I suggest reading US sailing forums. We have had E10 for 30 years. I'm in the petoleum and independent testing industry, so I'm not guessing.
  • Yes, e10 can damage older fuel lines, but unless the motor is 30 years old, the engine should be e10 compatible.
  • No, you don't need to pay way too much for Aspen. Yes, I have tested it (Practical Sailor).
Just learn to live with the differences. I've been using E10 for 30 years.
  • Keep it dry. it absorbs water, and with water it can cause aluminum corrosion in the carb, which will then choke the carb.
  • Close the vent when not in use. Every time. Then it will stay dry.
  • Use a good (not all are) anti-corrosion additive. Vital in the off-season, but do it year-round. In the US the best (testing) are Biorbor EB, Merc Strore-n-Start, and Stabil 360 Marine, and Texaco Techron. The rest are mostly snake oil.
  • Cleaning a carb is not that hard. But don't just spray it or soak it and wonder why that didn't work. You need to poke out the jets with a fine wire.
  • If there is no in-line fuel filter (some small motors do not have them) add an in-line lawn mower filter.

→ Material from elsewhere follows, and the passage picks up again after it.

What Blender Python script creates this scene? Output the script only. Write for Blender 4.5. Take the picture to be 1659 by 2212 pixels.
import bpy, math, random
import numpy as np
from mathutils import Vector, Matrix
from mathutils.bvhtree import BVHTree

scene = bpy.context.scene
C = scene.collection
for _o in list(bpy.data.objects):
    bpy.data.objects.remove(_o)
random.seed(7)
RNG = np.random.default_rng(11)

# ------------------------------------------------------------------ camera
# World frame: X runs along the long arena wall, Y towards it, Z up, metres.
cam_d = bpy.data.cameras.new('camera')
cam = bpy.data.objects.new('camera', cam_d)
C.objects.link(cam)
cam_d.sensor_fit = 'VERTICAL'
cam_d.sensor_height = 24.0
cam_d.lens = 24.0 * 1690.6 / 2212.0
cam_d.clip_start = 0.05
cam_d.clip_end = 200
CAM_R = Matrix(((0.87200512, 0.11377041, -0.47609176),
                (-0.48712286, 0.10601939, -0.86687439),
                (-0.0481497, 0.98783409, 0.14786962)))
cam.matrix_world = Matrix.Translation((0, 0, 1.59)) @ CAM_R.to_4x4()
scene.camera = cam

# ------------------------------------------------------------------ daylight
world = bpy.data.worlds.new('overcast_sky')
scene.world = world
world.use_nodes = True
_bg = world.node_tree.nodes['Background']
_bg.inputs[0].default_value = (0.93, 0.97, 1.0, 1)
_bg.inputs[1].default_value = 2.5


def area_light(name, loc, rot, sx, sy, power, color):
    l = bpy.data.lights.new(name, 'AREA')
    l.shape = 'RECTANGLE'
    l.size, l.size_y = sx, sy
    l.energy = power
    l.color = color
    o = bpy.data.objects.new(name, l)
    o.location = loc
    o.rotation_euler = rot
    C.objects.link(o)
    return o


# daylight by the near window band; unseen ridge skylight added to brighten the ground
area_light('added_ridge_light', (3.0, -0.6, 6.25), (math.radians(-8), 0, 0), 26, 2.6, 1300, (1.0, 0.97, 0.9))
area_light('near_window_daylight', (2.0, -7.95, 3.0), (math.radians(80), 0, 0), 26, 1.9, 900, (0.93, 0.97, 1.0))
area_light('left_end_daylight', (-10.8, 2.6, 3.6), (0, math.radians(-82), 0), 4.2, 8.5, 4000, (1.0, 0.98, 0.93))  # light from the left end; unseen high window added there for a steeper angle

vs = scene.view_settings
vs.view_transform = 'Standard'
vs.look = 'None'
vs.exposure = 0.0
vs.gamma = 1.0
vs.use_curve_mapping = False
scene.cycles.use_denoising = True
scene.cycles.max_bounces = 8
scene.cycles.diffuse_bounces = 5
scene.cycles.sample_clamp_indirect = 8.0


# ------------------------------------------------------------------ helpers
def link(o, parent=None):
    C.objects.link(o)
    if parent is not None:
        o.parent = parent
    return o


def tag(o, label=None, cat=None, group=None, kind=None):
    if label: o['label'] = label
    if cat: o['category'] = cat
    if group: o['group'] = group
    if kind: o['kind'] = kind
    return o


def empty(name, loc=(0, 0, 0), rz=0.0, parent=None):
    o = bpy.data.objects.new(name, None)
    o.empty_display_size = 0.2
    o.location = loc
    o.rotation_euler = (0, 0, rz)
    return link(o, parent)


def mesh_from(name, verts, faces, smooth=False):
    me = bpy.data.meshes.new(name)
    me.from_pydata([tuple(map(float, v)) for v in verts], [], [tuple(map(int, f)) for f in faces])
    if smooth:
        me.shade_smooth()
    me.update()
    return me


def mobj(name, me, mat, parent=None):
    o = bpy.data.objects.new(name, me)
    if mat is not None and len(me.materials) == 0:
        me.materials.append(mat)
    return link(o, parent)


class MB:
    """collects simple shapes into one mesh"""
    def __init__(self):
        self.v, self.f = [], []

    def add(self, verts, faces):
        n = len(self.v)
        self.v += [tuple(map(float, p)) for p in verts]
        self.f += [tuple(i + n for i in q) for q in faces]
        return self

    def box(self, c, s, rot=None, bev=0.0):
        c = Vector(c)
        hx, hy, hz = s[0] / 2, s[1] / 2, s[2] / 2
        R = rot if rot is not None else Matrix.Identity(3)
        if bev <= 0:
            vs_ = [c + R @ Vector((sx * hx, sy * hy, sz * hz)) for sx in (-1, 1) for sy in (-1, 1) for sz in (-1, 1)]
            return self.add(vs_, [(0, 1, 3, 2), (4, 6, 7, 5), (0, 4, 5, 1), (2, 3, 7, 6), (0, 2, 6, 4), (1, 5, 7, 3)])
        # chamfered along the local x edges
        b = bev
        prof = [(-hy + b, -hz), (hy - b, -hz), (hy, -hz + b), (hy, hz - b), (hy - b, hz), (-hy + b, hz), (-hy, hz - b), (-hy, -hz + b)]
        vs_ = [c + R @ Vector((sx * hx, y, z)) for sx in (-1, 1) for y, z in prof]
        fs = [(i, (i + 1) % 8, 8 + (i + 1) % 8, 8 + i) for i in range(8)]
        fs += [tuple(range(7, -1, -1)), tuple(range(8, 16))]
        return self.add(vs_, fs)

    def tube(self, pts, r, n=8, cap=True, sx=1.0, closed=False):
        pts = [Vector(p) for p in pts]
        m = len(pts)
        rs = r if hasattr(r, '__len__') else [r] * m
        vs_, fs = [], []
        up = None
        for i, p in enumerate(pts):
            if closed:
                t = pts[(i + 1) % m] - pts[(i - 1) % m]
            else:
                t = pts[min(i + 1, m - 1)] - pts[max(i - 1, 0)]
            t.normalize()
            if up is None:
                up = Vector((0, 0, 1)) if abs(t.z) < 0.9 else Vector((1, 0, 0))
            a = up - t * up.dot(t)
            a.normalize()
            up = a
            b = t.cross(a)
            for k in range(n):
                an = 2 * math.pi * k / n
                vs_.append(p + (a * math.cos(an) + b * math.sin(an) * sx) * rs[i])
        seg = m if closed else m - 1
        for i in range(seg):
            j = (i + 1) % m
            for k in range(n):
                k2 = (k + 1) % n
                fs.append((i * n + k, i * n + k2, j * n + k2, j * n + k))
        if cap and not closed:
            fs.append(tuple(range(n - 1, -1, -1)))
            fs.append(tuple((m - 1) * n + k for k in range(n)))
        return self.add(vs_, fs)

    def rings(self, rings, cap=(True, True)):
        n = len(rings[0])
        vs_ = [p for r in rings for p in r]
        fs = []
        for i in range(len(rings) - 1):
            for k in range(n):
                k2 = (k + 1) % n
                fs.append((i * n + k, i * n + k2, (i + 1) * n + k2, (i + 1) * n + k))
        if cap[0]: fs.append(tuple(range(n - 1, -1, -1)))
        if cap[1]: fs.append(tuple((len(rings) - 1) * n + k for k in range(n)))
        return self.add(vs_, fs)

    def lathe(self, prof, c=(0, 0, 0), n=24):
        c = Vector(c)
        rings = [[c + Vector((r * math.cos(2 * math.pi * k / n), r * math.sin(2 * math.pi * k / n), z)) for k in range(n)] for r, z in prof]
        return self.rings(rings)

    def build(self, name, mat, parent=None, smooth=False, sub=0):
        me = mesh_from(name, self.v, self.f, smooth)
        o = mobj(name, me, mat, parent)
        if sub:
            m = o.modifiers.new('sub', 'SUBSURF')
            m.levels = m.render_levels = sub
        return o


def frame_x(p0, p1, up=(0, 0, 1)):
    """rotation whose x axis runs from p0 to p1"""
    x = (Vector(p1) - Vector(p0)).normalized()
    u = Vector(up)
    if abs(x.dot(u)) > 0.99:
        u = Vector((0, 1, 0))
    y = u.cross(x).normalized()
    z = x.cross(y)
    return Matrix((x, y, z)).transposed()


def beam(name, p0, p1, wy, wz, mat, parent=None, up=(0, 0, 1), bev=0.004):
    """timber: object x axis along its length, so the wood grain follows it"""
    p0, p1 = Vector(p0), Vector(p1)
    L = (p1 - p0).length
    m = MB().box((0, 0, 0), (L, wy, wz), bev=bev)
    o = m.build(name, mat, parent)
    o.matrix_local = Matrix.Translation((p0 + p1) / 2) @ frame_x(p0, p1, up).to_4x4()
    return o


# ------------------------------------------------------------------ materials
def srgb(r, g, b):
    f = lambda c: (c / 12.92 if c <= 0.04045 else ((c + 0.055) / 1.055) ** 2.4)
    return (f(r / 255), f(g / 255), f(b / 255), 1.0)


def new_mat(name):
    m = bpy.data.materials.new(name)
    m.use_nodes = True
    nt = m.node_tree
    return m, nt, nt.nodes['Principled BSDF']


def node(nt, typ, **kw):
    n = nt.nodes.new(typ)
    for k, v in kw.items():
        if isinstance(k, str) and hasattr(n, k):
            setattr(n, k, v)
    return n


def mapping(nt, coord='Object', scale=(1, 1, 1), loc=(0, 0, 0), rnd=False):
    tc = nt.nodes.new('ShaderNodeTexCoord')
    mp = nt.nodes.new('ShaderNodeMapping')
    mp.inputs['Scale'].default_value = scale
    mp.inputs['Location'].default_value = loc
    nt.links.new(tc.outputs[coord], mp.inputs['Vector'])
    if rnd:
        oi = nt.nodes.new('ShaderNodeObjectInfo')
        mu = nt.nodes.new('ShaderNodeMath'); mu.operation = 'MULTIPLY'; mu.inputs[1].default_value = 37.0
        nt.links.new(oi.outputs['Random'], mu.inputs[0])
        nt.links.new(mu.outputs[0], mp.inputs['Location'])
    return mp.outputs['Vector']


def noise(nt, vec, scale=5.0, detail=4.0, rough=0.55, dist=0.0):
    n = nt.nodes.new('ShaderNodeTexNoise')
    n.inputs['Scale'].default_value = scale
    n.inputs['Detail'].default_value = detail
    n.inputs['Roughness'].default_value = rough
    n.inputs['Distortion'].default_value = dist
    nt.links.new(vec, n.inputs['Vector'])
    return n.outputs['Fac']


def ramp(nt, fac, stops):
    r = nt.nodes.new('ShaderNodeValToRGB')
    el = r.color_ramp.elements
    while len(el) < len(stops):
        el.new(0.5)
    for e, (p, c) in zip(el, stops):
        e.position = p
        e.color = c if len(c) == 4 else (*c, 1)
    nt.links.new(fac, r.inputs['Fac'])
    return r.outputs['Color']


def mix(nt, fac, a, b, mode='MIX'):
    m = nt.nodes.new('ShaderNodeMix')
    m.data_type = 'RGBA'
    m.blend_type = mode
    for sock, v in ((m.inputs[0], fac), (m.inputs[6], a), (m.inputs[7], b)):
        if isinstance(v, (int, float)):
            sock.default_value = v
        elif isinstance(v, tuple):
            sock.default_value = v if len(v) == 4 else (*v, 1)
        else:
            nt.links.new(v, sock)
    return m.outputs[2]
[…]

Easy.
  • Small motors should not have a problem with enleanment due to ethanol (they run rich anyway), but you might chose to adjust the idle mixture (if it is adjustable-most newer motors are not).
Whether E10 is good environmental policy is a whole nuther' question. It's politics.
 
If it's similar to the US stuff, then small two strokes certainly don't like it. We had two (3.3 hp Mercury & NS) and both needed the carbs cleaning regularly to keep them starting easily/running smoothly; you can work with it, but it's easier if you don't have to, so ahead of our last visit to the US we picked up 20 litres of 'real' petrol in the Bahamas to take with us and found that the engines preferred the last of that even stale/18 months old to the US gloop. Speaking to friends we suspect that four strokes tolerate it better and certainly the larger/more powerful the engine, the less they faltered when using it.
 
It's all about how you handle it. I have not cleaned a carb in 20 years, including 3.5 and 4 hp motors (my current is a 4 hp Honda), 2-stroke and 4-stroke. Normally I have it in 3-5 small engines at any one time, including line trimmers and chain saws. It's just chemistry. Keep it dry. Use Biobor EB.

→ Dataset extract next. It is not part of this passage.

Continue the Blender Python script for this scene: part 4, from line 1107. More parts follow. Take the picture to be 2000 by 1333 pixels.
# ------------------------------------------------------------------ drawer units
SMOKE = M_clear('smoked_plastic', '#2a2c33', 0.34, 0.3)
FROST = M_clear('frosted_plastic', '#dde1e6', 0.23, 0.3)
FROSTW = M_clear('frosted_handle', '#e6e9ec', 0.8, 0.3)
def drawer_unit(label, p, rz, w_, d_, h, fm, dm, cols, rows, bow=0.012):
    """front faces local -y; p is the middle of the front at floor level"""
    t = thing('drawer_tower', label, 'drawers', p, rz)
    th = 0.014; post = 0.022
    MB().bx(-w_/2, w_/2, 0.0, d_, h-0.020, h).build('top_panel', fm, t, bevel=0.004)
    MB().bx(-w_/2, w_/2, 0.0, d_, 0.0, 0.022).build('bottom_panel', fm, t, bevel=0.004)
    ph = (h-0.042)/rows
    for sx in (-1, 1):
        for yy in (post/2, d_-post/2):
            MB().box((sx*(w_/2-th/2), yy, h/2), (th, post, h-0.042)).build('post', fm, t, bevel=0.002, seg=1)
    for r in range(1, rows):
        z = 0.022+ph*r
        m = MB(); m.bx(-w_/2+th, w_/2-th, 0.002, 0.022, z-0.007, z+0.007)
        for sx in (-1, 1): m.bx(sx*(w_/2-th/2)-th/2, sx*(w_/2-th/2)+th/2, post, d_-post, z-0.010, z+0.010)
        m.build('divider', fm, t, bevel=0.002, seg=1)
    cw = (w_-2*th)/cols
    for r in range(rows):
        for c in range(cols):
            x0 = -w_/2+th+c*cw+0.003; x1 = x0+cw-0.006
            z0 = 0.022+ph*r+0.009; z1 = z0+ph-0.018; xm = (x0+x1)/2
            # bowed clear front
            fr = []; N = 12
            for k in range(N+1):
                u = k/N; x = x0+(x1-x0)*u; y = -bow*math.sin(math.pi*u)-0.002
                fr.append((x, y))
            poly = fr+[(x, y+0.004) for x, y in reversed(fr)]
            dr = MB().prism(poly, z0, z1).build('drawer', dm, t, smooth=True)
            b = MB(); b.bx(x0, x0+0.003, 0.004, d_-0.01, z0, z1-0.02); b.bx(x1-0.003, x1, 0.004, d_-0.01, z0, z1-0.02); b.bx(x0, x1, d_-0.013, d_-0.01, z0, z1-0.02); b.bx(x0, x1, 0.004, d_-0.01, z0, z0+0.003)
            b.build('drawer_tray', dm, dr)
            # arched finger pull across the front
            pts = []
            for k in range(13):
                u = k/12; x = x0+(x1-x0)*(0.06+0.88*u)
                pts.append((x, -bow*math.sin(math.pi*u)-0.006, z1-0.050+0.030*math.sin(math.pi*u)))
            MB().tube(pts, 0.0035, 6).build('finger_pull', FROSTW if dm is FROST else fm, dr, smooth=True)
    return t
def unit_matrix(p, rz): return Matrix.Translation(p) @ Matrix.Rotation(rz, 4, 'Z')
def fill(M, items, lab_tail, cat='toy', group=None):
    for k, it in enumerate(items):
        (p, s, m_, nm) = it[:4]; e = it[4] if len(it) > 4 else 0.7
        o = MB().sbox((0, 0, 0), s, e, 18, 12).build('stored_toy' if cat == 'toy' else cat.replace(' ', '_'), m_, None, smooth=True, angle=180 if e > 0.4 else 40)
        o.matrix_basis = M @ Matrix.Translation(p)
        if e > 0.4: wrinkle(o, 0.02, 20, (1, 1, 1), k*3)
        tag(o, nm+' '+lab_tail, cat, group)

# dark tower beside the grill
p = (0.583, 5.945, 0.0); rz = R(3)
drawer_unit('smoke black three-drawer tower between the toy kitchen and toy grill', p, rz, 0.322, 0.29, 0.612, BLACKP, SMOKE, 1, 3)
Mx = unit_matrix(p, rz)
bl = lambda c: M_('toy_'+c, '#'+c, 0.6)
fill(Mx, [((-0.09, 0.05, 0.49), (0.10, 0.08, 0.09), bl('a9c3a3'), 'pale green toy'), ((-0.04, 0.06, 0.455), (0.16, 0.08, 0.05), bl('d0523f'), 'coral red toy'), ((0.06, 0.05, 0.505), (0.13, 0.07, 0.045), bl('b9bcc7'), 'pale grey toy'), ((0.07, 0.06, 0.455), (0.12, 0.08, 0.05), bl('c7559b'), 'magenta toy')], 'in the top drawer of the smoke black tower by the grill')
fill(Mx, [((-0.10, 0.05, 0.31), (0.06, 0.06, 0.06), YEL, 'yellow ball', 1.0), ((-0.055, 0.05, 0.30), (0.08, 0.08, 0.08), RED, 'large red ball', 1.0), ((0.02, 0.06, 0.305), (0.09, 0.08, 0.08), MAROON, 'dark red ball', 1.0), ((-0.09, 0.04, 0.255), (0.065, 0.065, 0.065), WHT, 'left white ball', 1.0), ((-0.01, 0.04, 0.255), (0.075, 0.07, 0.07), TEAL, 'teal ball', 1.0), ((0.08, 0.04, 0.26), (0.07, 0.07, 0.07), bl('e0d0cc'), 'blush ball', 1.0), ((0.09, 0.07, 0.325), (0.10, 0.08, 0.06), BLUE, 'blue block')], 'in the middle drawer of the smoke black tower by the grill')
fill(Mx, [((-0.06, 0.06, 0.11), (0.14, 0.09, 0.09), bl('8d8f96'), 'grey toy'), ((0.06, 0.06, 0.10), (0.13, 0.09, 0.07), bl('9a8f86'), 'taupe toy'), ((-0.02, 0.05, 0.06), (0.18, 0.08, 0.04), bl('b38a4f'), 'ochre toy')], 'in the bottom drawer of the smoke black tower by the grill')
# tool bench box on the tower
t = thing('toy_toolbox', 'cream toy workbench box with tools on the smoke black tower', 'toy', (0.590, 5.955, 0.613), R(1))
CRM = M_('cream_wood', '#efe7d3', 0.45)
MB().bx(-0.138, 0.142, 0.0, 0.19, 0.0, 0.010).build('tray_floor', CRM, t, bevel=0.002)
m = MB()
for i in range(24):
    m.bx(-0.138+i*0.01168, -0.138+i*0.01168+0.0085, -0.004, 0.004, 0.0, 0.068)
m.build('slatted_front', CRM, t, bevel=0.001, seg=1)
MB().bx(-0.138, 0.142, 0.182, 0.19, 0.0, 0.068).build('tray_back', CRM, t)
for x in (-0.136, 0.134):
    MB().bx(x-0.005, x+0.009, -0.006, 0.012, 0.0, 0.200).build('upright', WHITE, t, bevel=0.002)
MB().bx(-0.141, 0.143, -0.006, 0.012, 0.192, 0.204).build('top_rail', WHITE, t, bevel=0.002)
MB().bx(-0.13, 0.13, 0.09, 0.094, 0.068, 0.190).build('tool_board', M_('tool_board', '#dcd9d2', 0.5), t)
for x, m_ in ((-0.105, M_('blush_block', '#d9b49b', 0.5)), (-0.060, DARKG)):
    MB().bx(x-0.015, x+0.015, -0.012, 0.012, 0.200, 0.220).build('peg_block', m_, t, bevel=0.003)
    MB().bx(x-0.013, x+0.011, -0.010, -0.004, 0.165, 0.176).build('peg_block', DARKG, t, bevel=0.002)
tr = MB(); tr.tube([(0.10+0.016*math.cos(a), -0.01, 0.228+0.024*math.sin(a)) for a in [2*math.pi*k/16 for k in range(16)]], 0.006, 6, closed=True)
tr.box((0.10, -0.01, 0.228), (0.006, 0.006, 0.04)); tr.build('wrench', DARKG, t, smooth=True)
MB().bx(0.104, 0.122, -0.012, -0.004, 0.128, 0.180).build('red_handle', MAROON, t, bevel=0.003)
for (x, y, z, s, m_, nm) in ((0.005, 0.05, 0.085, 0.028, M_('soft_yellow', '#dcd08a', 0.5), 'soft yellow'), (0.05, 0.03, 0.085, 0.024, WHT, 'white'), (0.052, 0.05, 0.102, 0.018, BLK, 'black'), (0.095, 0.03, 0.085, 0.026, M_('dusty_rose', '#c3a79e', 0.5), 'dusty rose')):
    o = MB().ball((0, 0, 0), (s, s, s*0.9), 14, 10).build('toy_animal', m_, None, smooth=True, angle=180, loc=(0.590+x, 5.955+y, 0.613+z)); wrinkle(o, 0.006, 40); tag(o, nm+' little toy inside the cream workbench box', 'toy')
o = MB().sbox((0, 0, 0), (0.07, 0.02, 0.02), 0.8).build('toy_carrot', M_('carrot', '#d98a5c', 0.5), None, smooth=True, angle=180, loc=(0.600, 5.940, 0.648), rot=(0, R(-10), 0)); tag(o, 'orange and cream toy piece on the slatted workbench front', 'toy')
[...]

I do admit to struggling with E10 when it first came out. Then I did the testing and learned.
 
  • Cleaning a carb is not that hard. But don't just spray it or soak it and wonder why that didn't work. You need to poke out the jets with a fine wire.

Are you sure about that? I've always believed the advice that jets should be blown out, not poked with wire.
 
I have always run my carbs dry on all my outboards .. I have 2hp ... 3.3hp ... 4.5hp twin ... 18hp twin .... 20hp twin .... and a whole bunch of soviet 25 - 40hps ...
Never add anything to the standard 50-1 mix of forecourt 95 + TWC 2T ..

For years I blended Gasoline for Caribbean (it was a way to get it into US for blending into US base stock) ... for West Africa ..... EU ... Far East ....

In fact I just finished 60,000 tons other day .... went to West Africa. I also blend Gasoil (Diesel) when asked ..... for same markets.

The most important change actually is the reduction / stop of MTBE and the use of Ethanol .. Europe and USA gasolines are not same and only now starting to 'converge'. But that's a long story .... that has politics and commercial skullduggery mixed up in it.
 
Are you sure about that? I've always believed the advice that jets should be blown out, not poked with wire.

The right wire size and with caution. often you can pluck one from a fine stainless wire brush. I understand why a manufacture would not recommend it; some yoyo will get ham-handed.

In my experience, the aluminum corrosion products that clog the jets often cannot be removed by simply blowing them out with air. This may be a change with e10. If they are damaged, they are easily replaced.

Solvent sprays, intended to dissolve gum, are likewise ineffective. The dirt is inorganic, and anything that can dissolve it will dissolve the carb!

The best solution is prevention with a corrosion inhibitor and keeping the fuel dry.